On 2014-Dec-10, at 4:00 PM, Kyle Owen wrote:
On Wed, Dec 10, 2014 at 5:47 PM, Brent Hilpert
<hilpert at cs.ubc.ca> wrote:
All of which kind of emphasizes Roy's point of disruptive technologies. So
what are some candidates for the most-disruptive? One would be the
electronic calculator, which utterly devastated the mechanical calculator
business in just a few years.
And as much as professors tried to keep calculators out of their
classrooms, they eventually gave in. Although I'm sure HP's HP-35 error
didn't help the student's case in 1972.
I also liken this sort of discussion to my own experience, as a kid in 1972
I would go from fixing a tube radio on Tuesday,
to experimenting with 7400
TTL and 7-segment LED displays on Wednesday.
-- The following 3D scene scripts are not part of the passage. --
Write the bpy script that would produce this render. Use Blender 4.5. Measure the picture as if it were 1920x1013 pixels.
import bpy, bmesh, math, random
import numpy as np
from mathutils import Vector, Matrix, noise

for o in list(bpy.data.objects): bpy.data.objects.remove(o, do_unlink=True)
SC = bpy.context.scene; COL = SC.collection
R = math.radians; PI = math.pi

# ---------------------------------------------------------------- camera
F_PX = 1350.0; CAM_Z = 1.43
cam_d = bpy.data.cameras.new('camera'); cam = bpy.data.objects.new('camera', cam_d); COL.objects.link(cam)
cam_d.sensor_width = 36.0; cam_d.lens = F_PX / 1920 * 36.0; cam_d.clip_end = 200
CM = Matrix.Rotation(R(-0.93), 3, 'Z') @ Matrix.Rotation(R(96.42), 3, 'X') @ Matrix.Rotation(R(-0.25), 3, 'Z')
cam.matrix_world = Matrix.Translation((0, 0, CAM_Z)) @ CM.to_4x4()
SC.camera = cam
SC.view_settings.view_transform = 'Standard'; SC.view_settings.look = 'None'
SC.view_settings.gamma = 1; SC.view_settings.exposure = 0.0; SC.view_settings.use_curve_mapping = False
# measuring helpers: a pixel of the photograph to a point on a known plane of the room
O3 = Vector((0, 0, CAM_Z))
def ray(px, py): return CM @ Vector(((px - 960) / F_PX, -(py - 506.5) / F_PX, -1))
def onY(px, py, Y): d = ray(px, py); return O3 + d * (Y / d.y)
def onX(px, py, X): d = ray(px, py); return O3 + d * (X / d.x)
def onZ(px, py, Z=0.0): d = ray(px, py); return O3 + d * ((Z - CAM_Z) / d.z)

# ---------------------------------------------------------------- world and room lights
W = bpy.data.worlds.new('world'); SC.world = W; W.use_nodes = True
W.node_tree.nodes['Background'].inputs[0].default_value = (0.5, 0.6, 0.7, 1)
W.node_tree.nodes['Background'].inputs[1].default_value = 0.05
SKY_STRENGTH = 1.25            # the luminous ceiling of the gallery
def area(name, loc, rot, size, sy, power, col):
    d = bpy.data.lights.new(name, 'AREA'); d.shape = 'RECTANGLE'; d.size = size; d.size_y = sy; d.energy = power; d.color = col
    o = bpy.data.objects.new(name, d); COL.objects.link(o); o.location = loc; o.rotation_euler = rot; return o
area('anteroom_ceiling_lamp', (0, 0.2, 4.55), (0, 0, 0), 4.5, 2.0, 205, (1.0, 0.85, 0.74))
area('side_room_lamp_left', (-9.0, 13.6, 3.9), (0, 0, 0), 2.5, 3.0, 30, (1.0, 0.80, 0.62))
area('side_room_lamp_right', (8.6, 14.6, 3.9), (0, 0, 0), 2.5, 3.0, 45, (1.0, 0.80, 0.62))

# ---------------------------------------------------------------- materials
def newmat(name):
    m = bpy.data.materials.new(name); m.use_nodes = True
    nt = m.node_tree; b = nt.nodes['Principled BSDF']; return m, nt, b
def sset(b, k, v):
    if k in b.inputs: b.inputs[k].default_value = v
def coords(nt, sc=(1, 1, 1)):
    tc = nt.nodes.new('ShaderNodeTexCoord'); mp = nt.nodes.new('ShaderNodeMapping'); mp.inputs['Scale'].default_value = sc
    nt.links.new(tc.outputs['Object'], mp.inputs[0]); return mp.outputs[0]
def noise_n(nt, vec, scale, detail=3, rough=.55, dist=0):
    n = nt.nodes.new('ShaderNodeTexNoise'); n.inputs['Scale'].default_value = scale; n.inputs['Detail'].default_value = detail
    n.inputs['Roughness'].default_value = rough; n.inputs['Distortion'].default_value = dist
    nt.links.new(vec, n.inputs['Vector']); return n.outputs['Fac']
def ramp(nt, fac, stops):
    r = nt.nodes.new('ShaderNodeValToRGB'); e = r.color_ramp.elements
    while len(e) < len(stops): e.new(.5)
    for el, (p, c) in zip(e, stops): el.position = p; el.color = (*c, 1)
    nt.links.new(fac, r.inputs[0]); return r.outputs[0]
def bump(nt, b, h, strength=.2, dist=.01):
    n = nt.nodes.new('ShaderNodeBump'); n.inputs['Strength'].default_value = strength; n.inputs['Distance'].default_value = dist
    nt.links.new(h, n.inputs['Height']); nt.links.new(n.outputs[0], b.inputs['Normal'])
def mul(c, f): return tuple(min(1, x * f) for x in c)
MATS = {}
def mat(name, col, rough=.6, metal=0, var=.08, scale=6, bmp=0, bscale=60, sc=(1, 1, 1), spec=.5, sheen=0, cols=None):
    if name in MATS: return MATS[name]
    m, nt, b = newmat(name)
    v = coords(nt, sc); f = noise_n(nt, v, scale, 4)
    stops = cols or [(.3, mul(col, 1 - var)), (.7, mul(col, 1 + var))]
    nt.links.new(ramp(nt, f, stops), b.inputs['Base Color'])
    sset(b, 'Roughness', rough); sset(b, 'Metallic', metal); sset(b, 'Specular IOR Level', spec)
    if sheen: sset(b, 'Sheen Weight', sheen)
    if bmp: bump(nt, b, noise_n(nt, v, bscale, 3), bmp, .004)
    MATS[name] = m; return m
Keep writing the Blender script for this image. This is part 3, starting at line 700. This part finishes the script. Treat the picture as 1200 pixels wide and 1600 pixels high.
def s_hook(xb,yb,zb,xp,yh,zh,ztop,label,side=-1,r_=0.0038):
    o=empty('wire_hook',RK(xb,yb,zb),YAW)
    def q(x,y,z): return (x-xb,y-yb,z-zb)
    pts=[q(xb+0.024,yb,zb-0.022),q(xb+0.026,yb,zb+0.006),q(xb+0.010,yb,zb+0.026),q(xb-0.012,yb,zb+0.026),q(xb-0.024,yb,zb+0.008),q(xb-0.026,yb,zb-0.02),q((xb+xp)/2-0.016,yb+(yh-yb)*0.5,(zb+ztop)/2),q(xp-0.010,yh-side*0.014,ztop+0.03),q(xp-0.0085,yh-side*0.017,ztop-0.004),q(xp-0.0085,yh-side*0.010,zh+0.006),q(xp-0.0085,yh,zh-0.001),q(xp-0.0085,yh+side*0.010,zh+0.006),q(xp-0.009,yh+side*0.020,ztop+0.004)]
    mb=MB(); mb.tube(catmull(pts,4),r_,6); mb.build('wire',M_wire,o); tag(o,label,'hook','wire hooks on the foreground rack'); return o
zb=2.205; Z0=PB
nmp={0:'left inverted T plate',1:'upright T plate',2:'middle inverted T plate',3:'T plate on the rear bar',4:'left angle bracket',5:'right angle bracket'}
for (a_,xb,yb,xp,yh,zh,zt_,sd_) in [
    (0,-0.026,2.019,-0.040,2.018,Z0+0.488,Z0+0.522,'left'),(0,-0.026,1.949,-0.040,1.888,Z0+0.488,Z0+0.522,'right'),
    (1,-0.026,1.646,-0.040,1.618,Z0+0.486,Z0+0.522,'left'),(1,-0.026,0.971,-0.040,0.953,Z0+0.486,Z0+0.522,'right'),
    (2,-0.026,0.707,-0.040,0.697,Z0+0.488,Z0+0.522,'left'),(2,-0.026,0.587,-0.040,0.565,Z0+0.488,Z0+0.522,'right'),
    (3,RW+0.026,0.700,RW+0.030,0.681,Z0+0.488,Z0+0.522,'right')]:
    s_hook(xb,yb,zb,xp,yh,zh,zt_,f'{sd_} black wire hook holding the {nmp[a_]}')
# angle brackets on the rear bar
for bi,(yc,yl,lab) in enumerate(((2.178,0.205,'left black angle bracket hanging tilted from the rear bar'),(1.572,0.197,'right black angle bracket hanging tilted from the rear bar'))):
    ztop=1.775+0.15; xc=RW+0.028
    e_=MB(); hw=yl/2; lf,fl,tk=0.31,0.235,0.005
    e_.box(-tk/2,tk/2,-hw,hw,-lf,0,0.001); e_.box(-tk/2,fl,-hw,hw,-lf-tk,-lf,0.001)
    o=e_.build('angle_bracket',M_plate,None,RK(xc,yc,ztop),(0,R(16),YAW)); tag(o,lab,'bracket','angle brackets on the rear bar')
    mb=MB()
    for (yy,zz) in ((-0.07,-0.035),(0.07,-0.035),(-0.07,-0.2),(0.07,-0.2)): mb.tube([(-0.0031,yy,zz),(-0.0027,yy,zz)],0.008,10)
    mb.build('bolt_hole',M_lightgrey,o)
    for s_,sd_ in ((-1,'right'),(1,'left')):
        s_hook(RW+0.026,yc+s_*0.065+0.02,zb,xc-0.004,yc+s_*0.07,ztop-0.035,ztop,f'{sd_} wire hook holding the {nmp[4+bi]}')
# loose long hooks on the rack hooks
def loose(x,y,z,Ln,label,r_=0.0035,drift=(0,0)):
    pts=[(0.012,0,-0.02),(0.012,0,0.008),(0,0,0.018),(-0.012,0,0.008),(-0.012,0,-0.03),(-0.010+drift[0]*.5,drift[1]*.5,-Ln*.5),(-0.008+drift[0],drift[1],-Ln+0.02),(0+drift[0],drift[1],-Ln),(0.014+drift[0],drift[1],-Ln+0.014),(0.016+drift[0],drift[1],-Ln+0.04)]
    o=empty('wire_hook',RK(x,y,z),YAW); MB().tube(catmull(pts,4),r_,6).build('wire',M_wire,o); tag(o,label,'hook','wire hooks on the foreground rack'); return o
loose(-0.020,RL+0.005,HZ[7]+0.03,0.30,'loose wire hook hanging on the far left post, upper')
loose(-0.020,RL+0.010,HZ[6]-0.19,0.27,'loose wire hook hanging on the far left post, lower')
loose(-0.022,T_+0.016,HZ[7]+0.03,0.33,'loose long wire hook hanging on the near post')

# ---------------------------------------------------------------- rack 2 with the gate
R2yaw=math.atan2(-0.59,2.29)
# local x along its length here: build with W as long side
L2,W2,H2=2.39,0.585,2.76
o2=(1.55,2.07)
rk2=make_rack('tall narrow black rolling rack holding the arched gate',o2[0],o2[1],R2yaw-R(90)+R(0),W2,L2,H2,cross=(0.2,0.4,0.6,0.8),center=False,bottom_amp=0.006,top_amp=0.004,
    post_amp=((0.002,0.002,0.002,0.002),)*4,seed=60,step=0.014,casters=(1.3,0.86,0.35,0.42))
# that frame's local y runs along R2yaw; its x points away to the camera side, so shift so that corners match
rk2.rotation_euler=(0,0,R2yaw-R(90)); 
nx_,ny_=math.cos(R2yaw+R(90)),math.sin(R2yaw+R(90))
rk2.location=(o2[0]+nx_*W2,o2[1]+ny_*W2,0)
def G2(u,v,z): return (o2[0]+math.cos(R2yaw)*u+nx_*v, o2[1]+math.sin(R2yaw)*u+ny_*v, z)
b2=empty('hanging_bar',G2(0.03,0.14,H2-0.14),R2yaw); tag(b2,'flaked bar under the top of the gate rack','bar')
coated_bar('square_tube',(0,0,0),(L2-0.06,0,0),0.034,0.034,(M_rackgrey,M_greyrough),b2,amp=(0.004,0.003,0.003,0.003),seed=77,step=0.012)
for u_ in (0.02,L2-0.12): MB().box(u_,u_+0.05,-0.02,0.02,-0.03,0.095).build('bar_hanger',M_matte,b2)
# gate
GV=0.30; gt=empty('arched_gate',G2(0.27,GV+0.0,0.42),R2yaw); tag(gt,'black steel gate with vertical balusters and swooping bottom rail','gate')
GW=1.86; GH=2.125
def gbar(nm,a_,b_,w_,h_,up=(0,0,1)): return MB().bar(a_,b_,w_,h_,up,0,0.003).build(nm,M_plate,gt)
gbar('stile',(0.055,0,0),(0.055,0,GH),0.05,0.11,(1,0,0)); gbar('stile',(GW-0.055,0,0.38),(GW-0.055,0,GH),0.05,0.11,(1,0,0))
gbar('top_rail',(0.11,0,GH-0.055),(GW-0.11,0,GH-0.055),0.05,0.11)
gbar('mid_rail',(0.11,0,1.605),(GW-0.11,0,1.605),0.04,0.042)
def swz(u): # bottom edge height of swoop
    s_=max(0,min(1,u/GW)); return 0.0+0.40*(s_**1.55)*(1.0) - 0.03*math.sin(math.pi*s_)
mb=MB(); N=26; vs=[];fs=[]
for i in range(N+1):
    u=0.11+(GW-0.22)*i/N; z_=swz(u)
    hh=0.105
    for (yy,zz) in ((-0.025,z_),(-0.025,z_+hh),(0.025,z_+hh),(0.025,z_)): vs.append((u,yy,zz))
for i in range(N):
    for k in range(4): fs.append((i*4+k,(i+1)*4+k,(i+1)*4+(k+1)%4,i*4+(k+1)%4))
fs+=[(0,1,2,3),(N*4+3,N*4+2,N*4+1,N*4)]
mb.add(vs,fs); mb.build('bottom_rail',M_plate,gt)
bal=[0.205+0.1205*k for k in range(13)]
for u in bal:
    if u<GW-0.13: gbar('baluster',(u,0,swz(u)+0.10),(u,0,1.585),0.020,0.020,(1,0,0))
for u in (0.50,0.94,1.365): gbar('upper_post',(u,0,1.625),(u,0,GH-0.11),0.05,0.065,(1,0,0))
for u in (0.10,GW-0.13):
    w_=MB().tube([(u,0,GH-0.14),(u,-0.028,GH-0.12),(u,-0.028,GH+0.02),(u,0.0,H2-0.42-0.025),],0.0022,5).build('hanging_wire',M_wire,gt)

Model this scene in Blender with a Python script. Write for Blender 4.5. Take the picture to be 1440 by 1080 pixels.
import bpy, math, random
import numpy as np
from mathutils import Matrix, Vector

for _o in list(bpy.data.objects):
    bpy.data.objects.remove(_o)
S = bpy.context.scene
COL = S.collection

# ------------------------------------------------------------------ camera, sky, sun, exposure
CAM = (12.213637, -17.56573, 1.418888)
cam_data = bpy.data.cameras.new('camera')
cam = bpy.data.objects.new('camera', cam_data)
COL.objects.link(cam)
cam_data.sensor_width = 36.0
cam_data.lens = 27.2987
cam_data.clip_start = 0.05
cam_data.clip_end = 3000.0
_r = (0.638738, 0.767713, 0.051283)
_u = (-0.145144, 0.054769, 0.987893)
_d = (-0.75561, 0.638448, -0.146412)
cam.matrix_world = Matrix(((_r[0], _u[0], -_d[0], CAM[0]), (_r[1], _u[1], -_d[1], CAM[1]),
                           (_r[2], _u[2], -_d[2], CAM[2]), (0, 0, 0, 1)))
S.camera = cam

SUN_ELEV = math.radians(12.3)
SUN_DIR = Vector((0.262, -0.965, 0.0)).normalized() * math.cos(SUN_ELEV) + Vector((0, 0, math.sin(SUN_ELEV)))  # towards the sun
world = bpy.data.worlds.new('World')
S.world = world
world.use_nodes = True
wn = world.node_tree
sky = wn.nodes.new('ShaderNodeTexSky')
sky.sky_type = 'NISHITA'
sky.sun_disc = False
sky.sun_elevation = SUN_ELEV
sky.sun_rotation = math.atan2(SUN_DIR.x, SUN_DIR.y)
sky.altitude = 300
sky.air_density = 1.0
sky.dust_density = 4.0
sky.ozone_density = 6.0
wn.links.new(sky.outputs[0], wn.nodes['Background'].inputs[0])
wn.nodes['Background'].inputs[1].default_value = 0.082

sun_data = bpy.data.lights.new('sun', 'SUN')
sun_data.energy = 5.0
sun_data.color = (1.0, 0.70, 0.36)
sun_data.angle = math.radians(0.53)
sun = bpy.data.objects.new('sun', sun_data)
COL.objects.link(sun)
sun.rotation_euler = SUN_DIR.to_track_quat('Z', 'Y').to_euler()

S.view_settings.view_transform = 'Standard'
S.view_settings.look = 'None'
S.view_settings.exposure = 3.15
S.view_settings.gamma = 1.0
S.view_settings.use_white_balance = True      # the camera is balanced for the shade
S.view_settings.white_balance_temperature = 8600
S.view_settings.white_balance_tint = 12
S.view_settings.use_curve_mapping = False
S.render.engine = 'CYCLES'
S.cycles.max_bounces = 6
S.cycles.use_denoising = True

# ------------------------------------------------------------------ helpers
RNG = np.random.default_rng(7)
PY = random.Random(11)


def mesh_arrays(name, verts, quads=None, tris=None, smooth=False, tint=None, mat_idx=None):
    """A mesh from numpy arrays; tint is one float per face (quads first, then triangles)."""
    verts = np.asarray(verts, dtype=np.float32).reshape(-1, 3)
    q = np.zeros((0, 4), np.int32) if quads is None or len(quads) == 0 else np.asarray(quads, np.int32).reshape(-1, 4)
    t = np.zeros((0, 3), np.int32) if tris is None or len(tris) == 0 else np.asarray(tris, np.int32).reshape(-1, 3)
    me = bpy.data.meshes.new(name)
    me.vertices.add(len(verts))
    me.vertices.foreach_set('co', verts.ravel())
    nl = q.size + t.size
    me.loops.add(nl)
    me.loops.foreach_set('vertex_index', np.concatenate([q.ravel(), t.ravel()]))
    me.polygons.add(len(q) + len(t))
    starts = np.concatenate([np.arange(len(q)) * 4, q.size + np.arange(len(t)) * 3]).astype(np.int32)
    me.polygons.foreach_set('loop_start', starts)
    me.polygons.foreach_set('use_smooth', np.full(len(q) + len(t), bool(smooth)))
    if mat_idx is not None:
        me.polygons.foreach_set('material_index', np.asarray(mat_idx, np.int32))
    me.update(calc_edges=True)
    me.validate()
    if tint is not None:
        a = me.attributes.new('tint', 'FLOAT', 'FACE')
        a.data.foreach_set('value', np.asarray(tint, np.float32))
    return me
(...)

And now some of us are doing just the same.
Sure, me too, but at the time they were both (simultaneously) current technologies, one on
the way out and one on the way in.
Just picked up a 1960s TV-7D/U
tube tester to check some of my tubes while I catalog them, but other days
are spent tinkering with PDP-8/Es. Vacuum tubes are certainly coming back,
especially in the audiophile and guitar realms.
I think the biggest game changer will be when high-temperature
superconductors meet with a small Josephson junction design that can yield
quantum computers on people's desks. There likely won't be any single
accomplishment there, but rather a series of them.